Faaliyetler ve Yayıncılık
Enver Ören, 1970'te bir grup arkadaşıyla "Hakikat" adlı gazeteyi kurmuştur. Daha sonra, Hüseyin Hilmi Işık ile birlikte Türkiye Gazetesi’ni yayınlamaya başlamış ve zamanla radyo ve televizyon yayıncılığına yönelerek TGRT kanalını kurmuştur. Bu yayın organlarının amacı, gelişen sol hareketlere karşı devleti savunmak ve anarşizme karşı bir duruş sergilemektir. Cemaati, "Türk-İslam" çizgisi ile tanımlanabilir.
Politik Çizgi ve İlişkiler
Hüseyin Hilmi Işık, dini bir cemaat olarak tanınmaya özen gösterirken, Enver Ören politikaya daha aktif bir şekilde katılmayı seçmiştir. Işıkçılar Cemaati, dini sınırlar içinde kalmaya çalışarak Kemalist rejime karşı dururken, Ören daha sonra bu durumu değiştirip devlet-siyaset-din ilişkisini yeniden şekillendirmiştir. Cemaat, başından itibaren Türk-İslam çizgisinde yer aldığından, bu geçiş oldukça kolay olmuştur. 12 Eylül sonrası ordu ile herhangi bir sorun yaşamadan, komünizme karşı mücadele politikası benimsemişlerdir.

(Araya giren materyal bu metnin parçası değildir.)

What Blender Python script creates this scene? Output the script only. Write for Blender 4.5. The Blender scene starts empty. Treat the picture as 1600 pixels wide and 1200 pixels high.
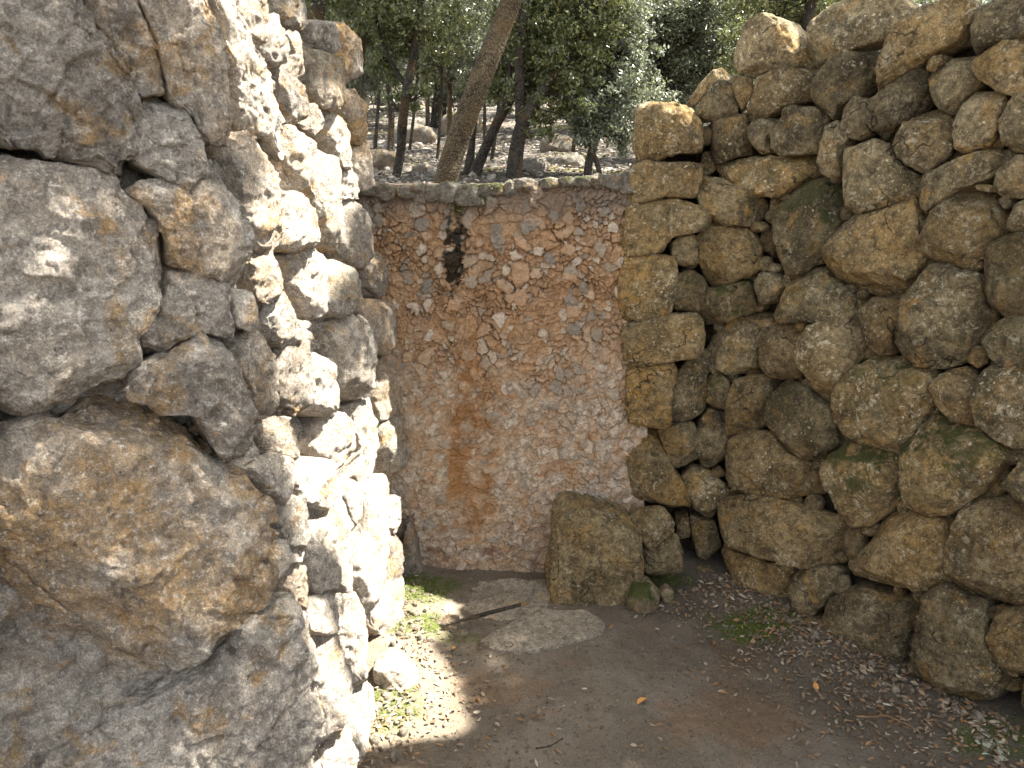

Cemaat, ticari alanda da küresel kapitalizme uyum sağlamış ve Anadolu Kaplanları ile iş ilişkileri kurarak önemli bir finans kuruluşları grubu haline gelmiştir.
Eleştiriler
Hüseyin Hilmi Işık, Necip Fazıl Kısakürek'in sohbetlerinde bulunmuş ve Kısakürek, Işık'ın ilmi ve eserlerinin sahte olduğu iddialarında bulunmuştur. Kısakürek, bu konuda Arvâsî'nin yakınlarından gelen şahitliklere de atıfta bulunmaktadır. Gazeteci Sabahattin Önkibar ise, Işıkçılar Cemaati'nin yayın organlarından Türkiye Gazetesi ve TGRT TV'de çalıştığı dönemde, Enver Ören’in siyasi tutumunun değiştiğini ve farklı politik figürlere yöneldiğini ifade etmiştir. Önkibar, Enver Ören’in Recep Tayyip Erdoğan'ın programına katılması hakkında kaygılarını dile getirdiğini de belirtmiştir.